GM:久方ぶりの港町だった。不安を駆り立てるように戦支度に明け暮れる町並みを馬が抜ける。
ジィク:この物々しい雰囲気はなんだ。やはり戦は本当に始まるのか。
GM:君はここでは不審者ではなく見知った仲間だ。館である船も物々しい。見慣れた君には軽い挨拶がかけられる。案内されるのは彼女の執務室である。そうしてヘルメスとの再会だ。
フィンチ:僕は部屋にかけていく。「ヘルメス!」
GM:「ホントあんたは人の都合を考えないよね」地図を丸めて束ねるヘルメスは苦笑い。
爆笑!
フィンチ:「連合の中にあなたの名前があったんですけど……」
GM:「そうだね」とぶっきらぼうに答えるヘルメス。
フィンチ:「なんで……いつですか。アルテイが来た時ですか?」
GM:「ああ、その時だよ」
フィンチ:「僕を! 僕を解放する条件だったんですね」
GM:「バカだね……アンタのためじゃないよ」
フィンチ:どうして……
GM:ヘルメスはこの戦には反対だった。ただ、彼女がこの話に乗ったたのは。ガルデンの気持ちを察してやるだけの器があり、それを尊ぶ思いがあったからである。
フィンチ:あ……あ…あ
GM:それは彼女の立場を窮地にするものであったとしてもだ。そして彼女は戦支度を進めていた。「これでウルスもタタールも終わりね……」そうつぶやくヘルメス。物憂げである。
フィンチ:「お願いだ。知恵を貸してよ。僕はこの戦いを止めたいんだ。もう僕がどうだとか、個人がどう考えるかという問題じゃないんです!」
GM:「アルテイは望んで挑んでくるんだよ?」そう、彼女の考え方は一貫しているからな。

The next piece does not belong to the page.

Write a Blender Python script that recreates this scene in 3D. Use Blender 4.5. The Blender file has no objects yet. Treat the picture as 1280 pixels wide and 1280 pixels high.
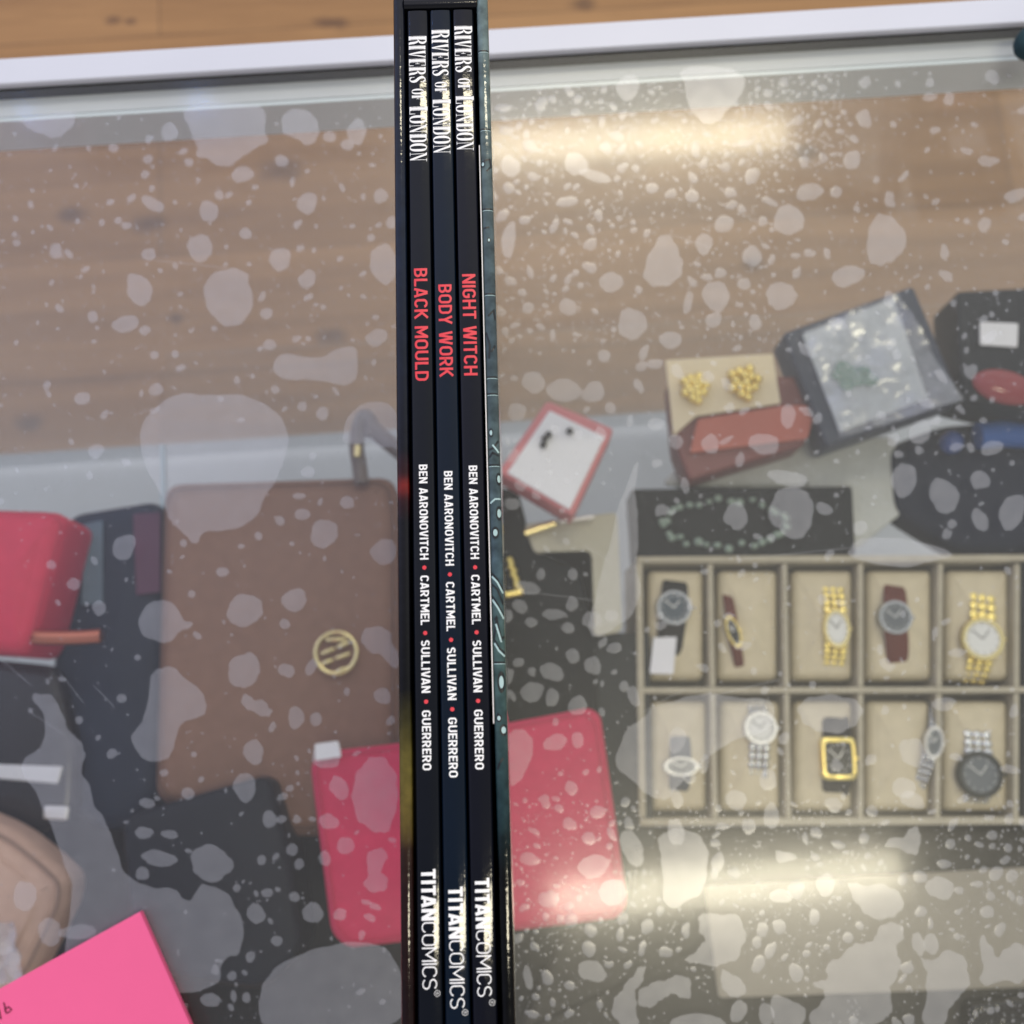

フィンチ:「アルテイはそうかもしれないけど! 巻き込まれる人が一杯いるんです」
GM:「バストラールの政治が彼らの蜂起を――」
フィンチ:「制度は変わるんです!」
GM:言葉を止め、その瞳を見ては意味を飲み込むヘルメス。
フィンチ:「……」
GM:「あんたがやったのかい?」
フィンチ:「……はい。奴隷制は終わるんです。まだ上手くいかないことは一杯ありますけど、それもなんとかします」
GM:その瞳の力を見ては、少し考えるヘルメス。何かの納得と、肩の力を抜いた手振り。
フィンチ:「アルテイのところに行くんですか?」
GM:「ウルスとタタールを全滅させるわけにはいかないでしょ」
ジィク:戦う覚悟はできているんだな……
フィンチ:ヘルメスとは戦いたくない。
GM:「王子、大切なことを教えるわ」そういって屈んで顔をのぞき見る。
フィンチ:「ヘルメス」
GM:「戦争における善悪観念は捨てなさい。戦争は善でも悪でもないわ。戦争は生存競争、勝てばいいの。相手はそういうつもりでくるのだから、卑怯も何もない。そう思ってあげなければ、命というものに失礼すぎるわ」
フィンチ:「ん」(唇を硬くつぐむ)
GM:そして肩を掴む。「あなたが、誰かを愛していても戦うの。愛していてもなお戦うの。戦っても、あなたは人を愛せるのだから。生き残りなさい。生き残れば、あなたはあなたの出会った人を全てを大切にできる」
フィンチ:うう……
GM:フィンチの涙を指で拭ったヘルメスは「アルテイ軍の援護として私がバストラール軍の背後に回れば、アルテイはそこを通って突破を図るはずよ。連れて行ってあげるわ」
フィンチ:「え!?」
GM:「そこからは貴方がやりなさい」
フィンチ:「じゃあ!」
GM:「でも一人じゃダメよ」
フィンチ:「わかった。僕はそこで仲間と合流する。僕には仲間がいるんだ」
GM:「でもちゃんと恩を返すのよ。次のバストラールの矛先は私に向かうんだから」
フィンチ:「いつも世話になってばかりだね。でも絶対恩返しするから」
ジィク:ランカスターは凄い心強いな。俺たちは仲間の合流まで時間稼ぎをして突破させなければいいわけだな。俺たちは実際の戦力としてはどのくらいなんだ。部族と比べて。
GM:急場だから手勢はわずかだ。ヒルダにしても奇襲や伏兵でもしないと戦としては厳しい。突破される可能性のほうが高い。救いは君が森に通じていることだが、それは部族の戦士も同じはずだ。